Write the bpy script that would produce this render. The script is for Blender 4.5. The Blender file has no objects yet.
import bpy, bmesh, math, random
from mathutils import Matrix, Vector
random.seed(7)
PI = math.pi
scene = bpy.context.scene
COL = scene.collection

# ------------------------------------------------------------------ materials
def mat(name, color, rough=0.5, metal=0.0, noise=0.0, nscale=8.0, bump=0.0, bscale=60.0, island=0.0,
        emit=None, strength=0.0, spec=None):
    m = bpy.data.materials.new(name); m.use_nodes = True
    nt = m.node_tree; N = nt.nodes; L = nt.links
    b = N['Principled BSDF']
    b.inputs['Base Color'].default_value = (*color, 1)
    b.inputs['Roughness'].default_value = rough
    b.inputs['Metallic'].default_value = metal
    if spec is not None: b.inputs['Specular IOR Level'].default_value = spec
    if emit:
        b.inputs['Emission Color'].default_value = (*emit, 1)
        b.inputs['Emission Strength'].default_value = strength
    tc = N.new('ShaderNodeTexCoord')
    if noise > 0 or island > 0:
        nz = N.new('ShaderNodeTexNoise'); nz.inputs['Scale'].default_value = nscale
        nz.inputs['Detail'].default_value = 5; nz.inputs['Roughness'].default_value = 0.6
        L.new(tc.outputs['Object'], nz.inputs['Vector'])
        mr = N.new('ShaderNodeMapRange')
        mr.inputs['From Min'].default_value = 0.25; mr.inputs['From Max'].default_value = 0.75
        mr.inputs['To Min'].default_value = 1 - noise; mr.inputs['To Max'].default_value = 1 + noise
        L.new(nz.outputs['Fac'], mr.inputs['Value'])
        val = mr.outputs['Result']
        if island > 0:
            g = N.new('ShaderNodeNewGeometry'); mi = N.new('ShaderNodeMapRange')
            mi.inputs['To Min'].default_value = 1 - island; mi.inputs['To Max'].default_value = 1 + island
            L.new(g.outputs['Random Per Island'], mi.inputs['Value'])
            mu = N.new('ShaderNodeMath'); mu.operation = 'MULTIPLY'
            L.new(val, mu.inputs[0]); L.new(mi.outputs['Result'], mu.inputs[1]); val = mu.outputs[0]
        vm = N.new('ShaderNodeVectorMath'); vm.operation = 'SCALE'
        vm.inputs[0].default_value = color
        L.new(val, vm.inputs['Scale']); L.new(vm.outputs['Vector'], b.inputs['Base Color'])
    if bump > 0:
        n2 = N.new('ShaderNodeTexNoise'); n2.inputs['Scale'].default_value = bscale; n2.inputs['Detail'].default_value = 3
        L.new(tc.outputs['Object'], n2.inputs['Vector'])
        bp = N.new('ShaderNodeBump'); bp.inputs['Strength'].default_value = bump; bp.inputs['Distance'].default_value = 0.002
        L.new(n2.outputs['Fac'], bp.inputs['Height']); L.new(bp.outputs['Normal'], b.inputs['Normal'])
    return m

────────

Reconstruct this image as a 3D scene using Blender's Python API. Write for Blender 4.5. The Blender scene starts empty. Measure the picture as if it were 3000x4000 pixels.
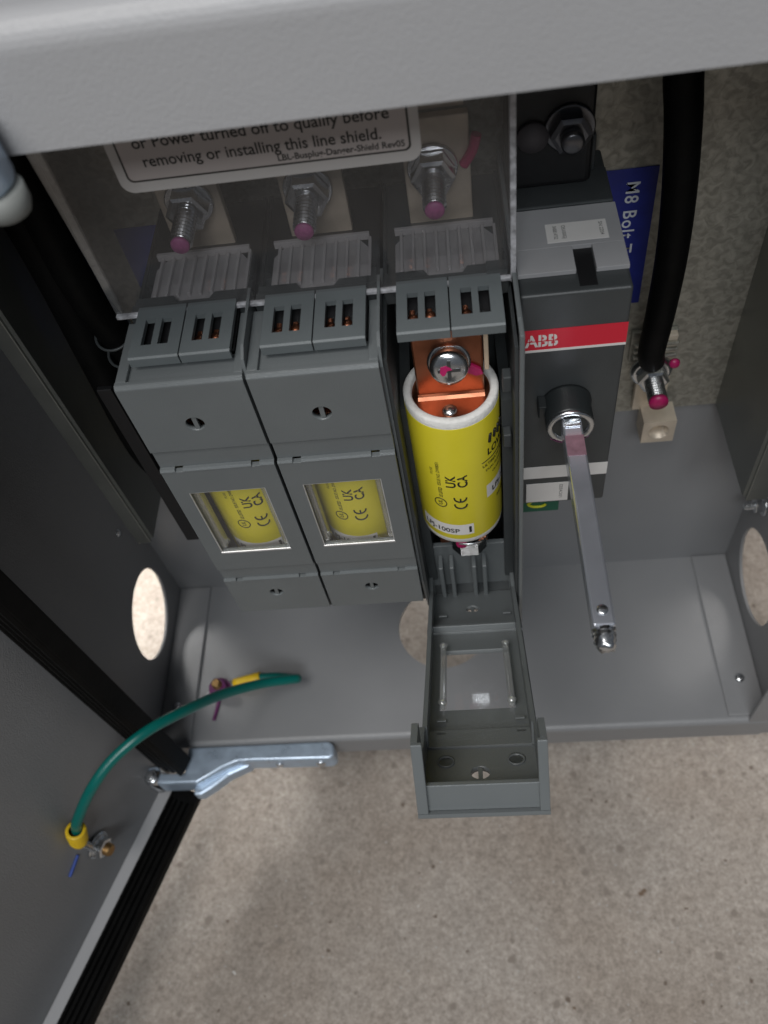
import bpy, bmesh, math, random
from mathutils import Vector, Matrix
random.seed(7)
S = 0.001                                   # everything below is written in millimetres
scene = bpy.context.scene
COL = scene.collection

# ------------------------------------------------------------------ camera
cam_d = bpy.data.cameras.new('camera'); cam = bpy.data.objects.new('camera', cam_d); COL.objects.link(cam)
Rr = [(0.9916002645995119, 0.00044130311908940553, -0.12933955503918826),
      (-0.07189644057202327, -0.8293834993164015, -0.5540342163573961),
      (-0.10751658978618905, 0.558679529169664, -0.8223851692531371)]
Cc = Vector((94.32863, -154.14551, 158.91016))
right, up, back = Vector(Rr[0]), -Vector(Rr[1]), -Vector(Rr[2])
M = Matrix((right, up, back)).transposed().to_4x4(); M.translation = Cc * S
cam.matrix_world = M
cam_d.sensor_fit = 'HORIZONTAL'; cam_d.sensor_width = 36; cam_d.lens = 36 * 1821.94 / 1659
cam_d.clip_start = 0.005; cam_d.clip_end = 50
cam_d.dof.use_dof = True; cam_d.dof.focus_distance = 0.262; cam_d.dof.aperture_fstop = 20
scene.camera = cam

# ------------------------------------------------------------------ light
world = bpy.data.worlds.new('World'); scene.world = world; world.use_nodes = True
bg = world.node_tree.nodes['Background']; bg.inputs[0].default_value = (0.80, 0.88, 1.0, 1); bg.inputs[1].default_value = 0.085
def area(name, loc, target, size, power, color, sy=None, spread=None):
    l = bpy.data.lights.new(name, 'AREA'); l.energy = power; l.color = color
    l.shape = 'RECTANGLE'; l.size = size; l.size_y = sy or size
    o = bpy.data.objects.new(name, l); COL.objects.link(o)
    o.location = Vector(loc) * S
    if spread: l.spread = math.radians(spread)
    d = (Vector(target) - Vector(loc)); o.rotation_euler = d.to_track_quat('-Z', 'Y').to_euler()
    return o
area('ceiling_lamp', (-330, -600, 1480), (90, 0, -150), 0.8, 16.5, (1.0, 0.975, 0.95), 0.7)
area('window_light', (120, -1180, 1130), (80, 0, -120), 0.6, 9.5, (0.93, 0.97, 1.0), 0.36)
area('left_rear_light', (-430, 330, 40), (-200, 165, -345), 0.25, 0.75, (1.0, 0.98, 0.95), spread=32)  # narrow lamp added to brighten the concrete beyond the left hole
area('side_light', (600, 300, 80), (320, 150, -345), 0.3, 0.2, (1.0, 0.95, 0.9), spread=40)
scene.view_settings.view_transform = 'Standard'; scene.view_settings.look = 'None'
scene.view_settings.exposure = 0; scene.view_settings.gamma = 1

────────

> [Given exercise] Exactly reproduce the stretch that starts at the line containing "Reconstruct this image" and ends at the line containing "scene.camera = cam", both ends included; leave any pictures out.

> [Response to this task]
Reconstruct this image as a 3D scene using Blender's Python API. Write for Blender 4.5. The Blender scene starts empty. Measure the picture as if it were 3000x4000 pixels.
import bpy, bmesh, math, random
from mathutils import Vector, Matrix
random.seed(7)
S = 0.001                                   # everything below is written in millimetres
scene = bpy.context.scene
COL = scene.collection

# ------------------------------------------------------------------ camera
cam_d = bpy.data.cameras.new('camera'); cam = bpy.data.objects.new('camera', cam_d); COL.objects.link(cam)
Rr = [(0.9916002645995119, 0.00044130311908940553, -0.12933955503918826),
      (-0.07189644057202327, -0.8293834993164015, -0.5540342163573961),
      (-0.10751658978618905, 0.558679529169664, -0.8223851692531371)]
Cc = Vector((94.32863, -154.14551, 158.91016))
right, up, back = Vector(Rr[0]), -Vector(Rr[1]), -Vector(Rr[2])
M = Matrix((right, up, back)).transposed().to_4x4(); M.translation = Cc * S
cam.matrix_world = M
cam_d.sensor_fit = 'HORIZONTAL'; cam_d.sensor_width = 36; cam_d.lens = 36 * 1821.94 / 1659
cam_d.clip_start = 0.005; cam_d.clip_end = 50
cam_d.dof.use_dof = True; cam_d.dof.focus_distance = 0.262; cam_d.dof.aperture_fstop = 20
scene.camera = cam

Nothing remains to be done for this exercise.